Meteorologist leaves TV journalism after climate harassment
DES MOINES — The harassment started to intensify as TV meteorologist Chris Gloninger did more reporting on climate change during local newscasts — outraged e-mails and even a threat to show up at his house.
Gloninger, who appeared on NBC Boston from 2016 to 2021, said in a 2021 report for the Boston station, “Certainly there is trolling, certainly there is negative feedback. But the amount of it has gone down, and I think people are a lot more willing to have a conversation.”
But now, in Iowa, backlash was building. The man who sent him a series of threatening emails was charged with thirddegree harassment. The Des Moines station asked him to dial back his coverage, facing what he called an understandable pressure to maintain ratings.

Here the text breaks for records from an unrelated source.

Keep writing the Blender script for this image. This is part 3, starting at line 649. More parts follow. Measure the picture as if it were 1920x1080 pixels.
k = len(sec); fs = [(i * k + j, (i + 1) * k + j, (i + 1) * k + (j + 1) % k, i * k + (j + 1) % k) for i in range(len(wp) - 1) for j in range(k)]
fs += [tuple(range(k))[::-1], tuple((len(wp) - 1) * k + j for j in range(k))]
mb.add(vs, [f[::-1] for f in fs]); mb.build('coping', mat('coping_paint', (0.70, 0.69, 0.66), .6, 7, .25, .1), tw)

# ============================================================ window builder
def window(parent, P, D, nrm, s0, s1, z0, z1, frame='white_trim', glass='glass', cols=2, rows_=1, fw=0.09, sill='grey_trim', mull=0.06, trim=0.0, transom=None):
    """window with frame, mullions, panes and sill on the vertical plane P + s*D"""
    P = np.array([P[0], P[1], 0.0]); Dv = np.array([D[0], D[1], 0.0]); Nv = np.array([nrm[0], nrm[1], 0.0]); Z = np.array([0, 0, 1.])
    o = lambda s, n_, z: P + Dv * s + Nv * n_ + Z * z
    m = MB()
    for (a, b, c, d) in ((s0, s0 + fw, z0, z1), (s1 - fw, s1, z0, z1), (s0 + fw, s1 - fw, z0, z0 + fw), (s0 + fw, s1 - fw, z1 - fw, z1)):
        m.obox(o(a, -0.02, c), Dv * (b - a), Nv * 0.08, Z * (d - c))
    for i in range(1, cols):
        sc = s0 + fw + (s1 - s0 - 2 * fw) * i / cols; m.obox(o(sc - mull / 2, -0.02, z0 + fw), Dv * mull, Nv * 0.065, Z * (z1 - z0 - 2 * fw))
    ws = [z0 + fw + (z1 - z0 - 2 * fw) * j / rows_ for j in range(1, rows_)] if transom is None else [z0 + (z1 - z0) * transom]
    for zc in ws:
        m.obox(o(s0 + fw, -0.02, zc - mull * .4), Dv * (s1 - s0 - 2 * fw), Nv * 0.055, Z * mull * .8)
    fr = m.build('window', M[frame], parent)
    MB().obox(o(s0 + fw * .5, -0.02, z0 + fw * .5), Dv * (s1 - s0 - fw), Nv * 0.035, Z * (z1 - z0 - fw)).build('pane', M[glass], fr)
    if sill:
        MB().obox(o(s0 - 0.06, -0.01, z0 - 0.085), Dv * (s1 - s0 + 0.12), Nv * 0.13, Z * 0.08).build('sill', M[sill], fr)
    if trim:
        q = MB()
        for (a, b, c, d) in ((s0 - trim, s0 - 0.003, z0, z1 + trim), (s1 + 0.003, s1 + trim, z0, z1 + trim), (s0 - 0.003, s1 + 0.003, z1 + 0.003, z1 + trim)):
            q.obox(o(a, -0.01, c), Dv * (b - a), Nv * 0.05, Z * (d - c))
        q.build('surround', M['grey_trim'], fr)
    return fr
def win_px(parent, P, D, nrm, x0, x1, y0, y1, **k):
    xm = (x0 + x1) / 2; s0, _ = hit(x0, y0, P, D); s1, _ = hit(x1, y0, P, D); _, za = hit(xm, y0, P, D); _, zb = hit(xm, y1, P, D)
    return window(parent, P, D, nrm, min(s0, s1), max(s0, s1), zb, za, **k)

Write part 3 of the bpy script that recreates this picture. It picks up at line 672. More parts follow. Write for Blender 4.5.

“I started just connecting the dots between extreme weather and climate change, and then the volume of pushback started to increase quite dramatically,” he said in an interview with the Associated Press.
So, on June 21, the 38year-old announced that he was leaving KCCI-TV — and his 18-year career in broadcast journalism altogether.
Gloninger’s experience is all too common among meteorologists across the country who are encountering reactions from viewers as they tie climate change to extreme temperatures, blizzards, tornadoes, and floods in their local weather reports. For on-air meteorologists, the anti-science trend that has emerged in recent years compounds a deepening skepticism of the news media.
Many meteorologists say it’s a reflection of a more hostile political landscape that has also affected workers in a variety of jobs previously seen as nonpartisan, including librarians, school board officials, and election workers.
For several years, Gloninger said, “beliefs are amplified more than truth and evidence-based science. And that is not a good situation to be in as a nation.”
Gloninger’s announcement sent reverberations through a national conference of broadcast meteorologists in Phoenix, where many shared their own horror stories, recalled Brad Colman, president of the American Meteorological Society.
“They say, ‘You should have seen this note.’ And they try to take it with a smile, a lighthearted laugh,” Colman said. “But some of them are really scary.”
Meteorologists have long been subjected to abuse, but that has intensified in recent years, said Sean Sublette, a former TV meteorologist and now the chief meteorologist for the Richmond Times-Dispatch.
“More than once, I’ve had people call me names or tell me I’m stupid or these kinds of harassing type things simply for sharing information that they didn’t want to hear,” he said.
A decade ago, far fewer TV meteorologists were talking about climate change on air, although they wanted to do so, said Edward Maibach, the director of the Center for Climate Change Communication at George Mason University.
The Weather Channel gave its first climate reporter, scientist Heidi Cullen, a dedicated show in 2006. She faced bitter and sexist resistance from some viewers, including conservative leaders, as she challenged other TV forecasters to address global warming in their reporting.
Climate Matters, a National Science Foundation-funded project, piloted in 2010 and fully launched in 2012 to support reporting on climate change by providing data analysis, graphics, and other reporting materials.
Now TV meteorologists across the country report on climate change, though Maibach said they don’t always use those words. It is increasingly common to at least show its effects, he said, like highlighting the trend of more days in a year hitting temperatures above 90 degrees.
Even if that kind of reporting resonates with most people, the criticism can be the loudest.
“If you stop reporting on relevant and important facts about what’s going on in your community because you’re hearing from the one out of 10, it means you are not serving the other nine out of 10,” Maibach said.
Gloninger is moving back to Boston to care for aging parents, but he says he’s leaving Des Moines having realized that a small percentage of people who reject climate change make up an overwhelming percentage of the negative comments he has gotten. The Des Moines Register reported that Gloninger plans to join the Woods Hole Group as a senior scientist in climate and risk communication.